One of the problems some farmers may be facing right now is compacted ground due to the huge and heavy machinery doing harvest on wet ground.
“There are some pretty good ruts out there,” said Lehman. “We need a hard freeze and a good snow cover to protect the wheat. If I had my will, I would call for a hard freeze and a good snow cover this winter.”
Lehman said that fulfillment of such a winter wish would help loosen compacted soil for next spring’s field work.
Early indications are that a hard freeze could be hard to come by, at least in the earlier parts of winter. Long-range forecasts for the next three months are calling for near normal moisture but warmer than normal temperatures.
“That’s certainly true in the near future,” said weather specialist Rick McCoy, who said that when cold air started settling in earlier this week he thought it might be the beginning of the first siege of winter weather.

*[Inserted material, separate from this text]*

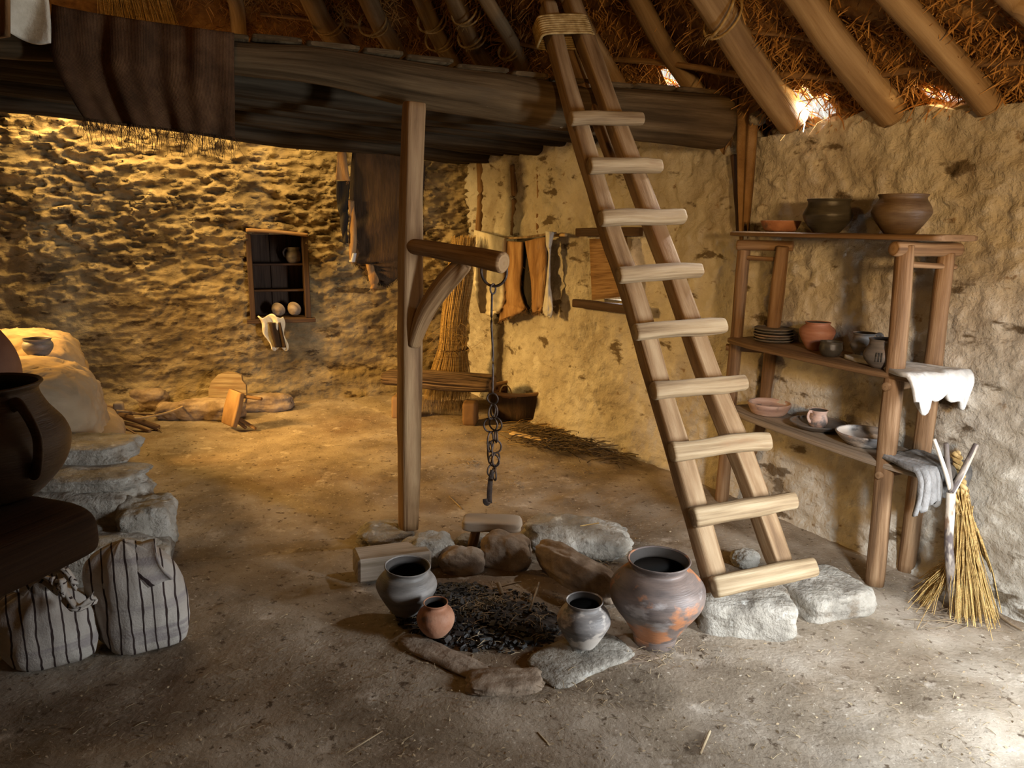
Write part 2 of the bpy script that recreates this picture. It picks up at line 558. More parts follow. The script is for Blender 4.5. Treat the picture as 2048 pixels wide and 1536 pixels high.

“It doesn’t look that way now,” said McCoy. “The jet stream is changing again and it appears that we are going to moderate out of this early cold snap. We could see temperatures close to 60 degrees over the weekend and early next week.
“In late summer, it looked like a strong El Nino was starting to form and could shape our winter,” said McCoy. “Now it doesn’t look like it is doing that much so National Weather Service officials aren’t quite sure what to expect this winter. There seems to be a consensus among weather officials that we could have another mild winter this year.”